I did a year in Germany as a high school exchange student. It took me about two months to start to understand what was going on, and another month to be able to reply easily. At six months I was conversing pretty smoothly, but still had trouble understanding the news. After a year I was pretty fluent, but I felt like I could have done with another year to be completely comfortable with high school level German (writing essays etc.). And even then, my adjective endings would probably still have been a bit dodgy.

It would be highly dependent on how much effort you put in and how much opportunity you had to hear and speak the language. Also, your first foreign language will probably be harder than subsequent languages, and languages closer to English will obviously be easier.
posted by kjs4 at 8:02 AM on May 26, 2012


Just realised you aren't talking immersion, sorry. That being said, studying full time would probably be about the same, except that the fluency in conversation would not be as good (grammar would probably be better though!). I think it would be really hard to simulate conversation.
posted by kjs4 at 8:08 AM on May 26, 2012


I had the same experience as kjs4, but with french. I was in a no-english situation, lived in my dictionary and definitely considered myself fluent at 6mos. If it wasn't total immersion I imagine it would have taken far, far longer.
posted by getmetoSF at 8:33 AM on May 26, 2012


I took a year and a half of college Japanese, without studying too intensively but with the help of my Japanese housemate and her many friends who came over and spoke mostly Japanese, forcing me to work on my listening in order to participate in delicious gossip. At that point I was probably a Survivor on rongorongo's scale.

Then I spent 6 months living in Japan and jumped up to Conversationalist! (Unfortunately since moving away, I have probably slipped back to Survivor, or some midpoint between the two.) And I have never been literate at all. So yeah, learning Japanese definitely takes a long time and a lot of effort, but if you can find some Japanese friends, it will help you a lot. I certainly got further in my three college courses than classmates with no extracurricular listening practice did. Immersion is probably the only way to learn Japanese at any speed. It's tough.
posted by snorkmaiden at 9:51 AM on May 26, 2012


I think you could get proficient in about a year, but strongly suspect that studying a pack of languages simultaneously will slow you down. (Perhaps you could learn them serially instead of polylinguistically :) ?)

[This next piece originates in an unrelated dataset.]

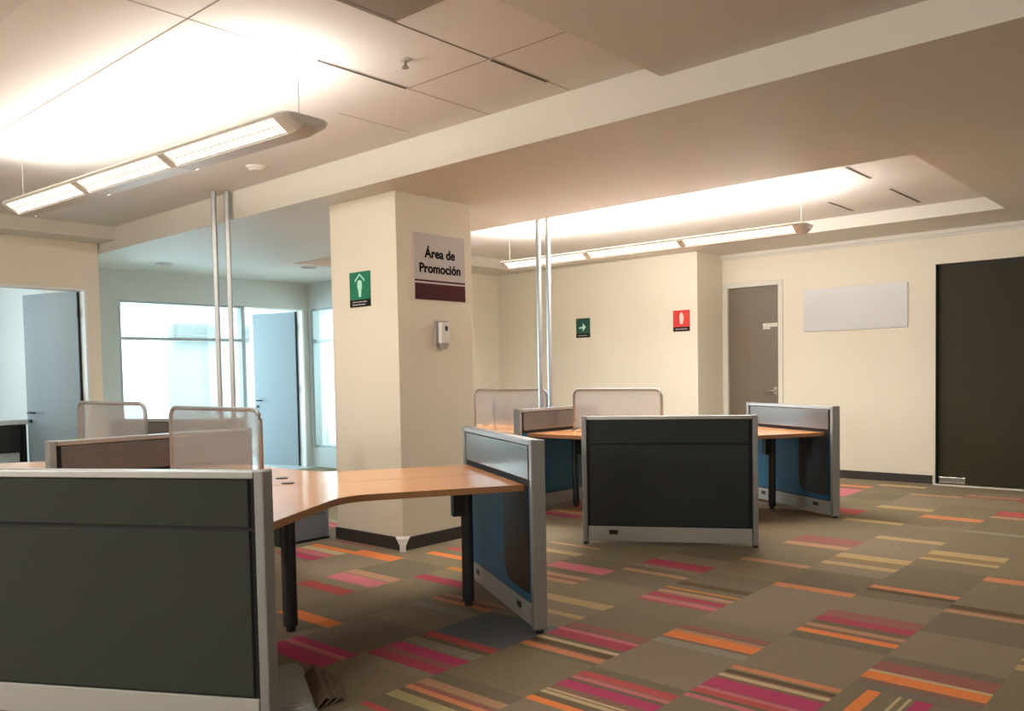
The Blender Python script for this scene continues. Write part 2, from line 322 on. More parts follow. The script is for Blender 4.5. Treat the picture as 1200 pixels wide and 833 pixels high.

Also, different people are going to learn differently. I am good at communicating with people, joking, learning slang, but crummy at learning advanced reading skills. My friend H is the opposite and inhales grammar -- he may speak slowly but every last participle is in its correct place. So YMMV there too.
posted by feets at 10:20 AM on May 26, 2012


It's like asking how long does it take to become a championship basketball player. Most people never get completely fluent (including seamless accent), and everyone's on a different time scale, depending on how "natural" language learning is for them.

I can tell you that a very important parameter is your willingness to speak wrong. People who are embarrassed to hem and haw and make mistakes generally take a lot longer, but speak/read a lot better in the end. People who'll blithely plow ahead with terrible language will (if they're diligent about it) gradually hone it better and better. The downside is that such people generally stop improving once they hit a point where they can duly communicate (even if their grammar's funny, accen'ts poor, and vocabulary's limited to just the sort of words they use every day).
posted by Quisp Lover at 12:08 PM on May 26, 2012 [1 favorite]

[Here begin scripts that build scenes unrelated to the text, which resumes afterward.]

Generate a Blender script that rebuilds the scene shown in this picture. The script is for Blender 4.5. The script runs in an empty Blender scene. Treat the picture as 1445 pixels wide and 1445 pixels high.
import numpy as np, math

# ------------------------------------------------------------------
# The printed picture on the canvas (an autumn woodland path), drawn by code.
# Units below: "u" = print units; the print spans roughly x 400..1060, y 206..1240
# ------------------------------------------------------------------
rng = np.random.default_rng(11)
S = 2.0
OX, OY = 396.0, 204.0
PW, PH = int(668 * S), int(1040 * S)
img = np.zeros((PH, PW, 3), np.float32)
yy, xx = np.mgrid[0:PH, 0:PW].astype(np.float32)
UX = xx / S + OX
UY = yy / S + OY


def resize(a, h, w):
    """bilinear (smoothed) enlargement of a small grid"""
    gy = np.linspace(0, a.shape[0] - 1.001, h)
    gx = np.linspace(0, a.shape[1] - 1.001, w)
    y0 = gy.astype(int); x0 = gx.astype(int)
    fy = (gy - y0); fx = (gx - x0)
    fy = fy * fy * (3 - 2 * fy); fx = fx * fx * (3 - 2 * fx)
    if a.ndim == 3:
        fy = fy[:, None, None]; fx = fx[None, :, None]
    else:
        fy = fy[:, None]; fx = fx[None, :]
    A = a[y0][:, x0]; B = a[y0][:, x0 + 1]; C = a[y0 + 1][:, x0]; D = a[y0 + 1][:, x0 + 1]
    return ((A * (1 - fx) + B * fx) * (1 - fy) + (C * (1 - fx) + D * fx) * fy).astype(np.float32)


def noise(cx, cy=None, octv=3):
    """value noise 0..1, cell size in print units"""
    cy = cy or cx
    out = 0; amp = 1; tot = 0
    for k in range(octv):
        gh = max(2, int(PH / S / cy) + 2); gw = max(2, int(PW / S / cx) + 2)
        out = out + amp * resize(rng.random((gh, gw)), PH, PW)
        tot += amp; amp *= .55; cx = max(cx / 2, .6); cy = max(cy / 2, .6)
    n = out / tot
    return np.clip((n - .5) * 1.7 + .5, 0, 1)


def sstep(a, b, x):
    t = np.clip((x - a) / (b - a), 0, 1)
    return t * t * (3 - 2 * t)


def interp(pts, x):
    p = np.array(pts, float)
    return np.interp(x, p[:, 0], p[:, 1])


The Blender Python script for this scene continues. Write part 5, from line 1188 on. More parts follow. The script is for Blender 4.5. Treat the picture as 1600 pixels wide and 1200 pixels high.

The "Language Continuum" guide [pdf] by the Foreign Service Institute might be helpful to you, especially p. 51, "Approximate Learning Expectations at the Foreign Service Institute." It breaks down the expected number of hours in the classroom that a bright, motivated native English speaker would need to go from zero knowledge of a particular language to a relatively high level of oral and reading fluency. The language learners these charts are based on are not usually in an immersion situation but are in an intensive full-time learning environment (22 hrs per week, with 2-3 hours a day of directed self-study).

The chart separates target languages into several categories: those that are closer to English and thus easier to learn; those that are significantly different and thus harder to learn; and those that are very difficult for English speakers to master.

According to the chart, it would typically take a bright, motivated native English speaker 24 weeks (575-600 classroom hours) to go from absolute beginner to "professionally fluent" in French; at least 30 weeks (750 hours) for German; and 88 weeks (2200 hours) for Japanese.
posted by hurdy gurdy girl at 10:44 PM on May 26, 2012 [4 favorites]


This varies significantly depending on the language that you are learning, and whether you speak other languages that have similar structures/characters to it.
posted by jojobobo at 2:26 AM on May 27, 2012


Thanks for some excellent answers everyone. As I stated in the intro question, I realise there are a lot of variables, hence the 'how long is a piece of string' but you have given me some great information and ideas here.

I realise learning more than one language simultaneously is not the optimum way to do things, but it is the situation I have to work with. Hopefully I might get away with 'just' Japanese for another 15 months and then start German and French, which might help a little.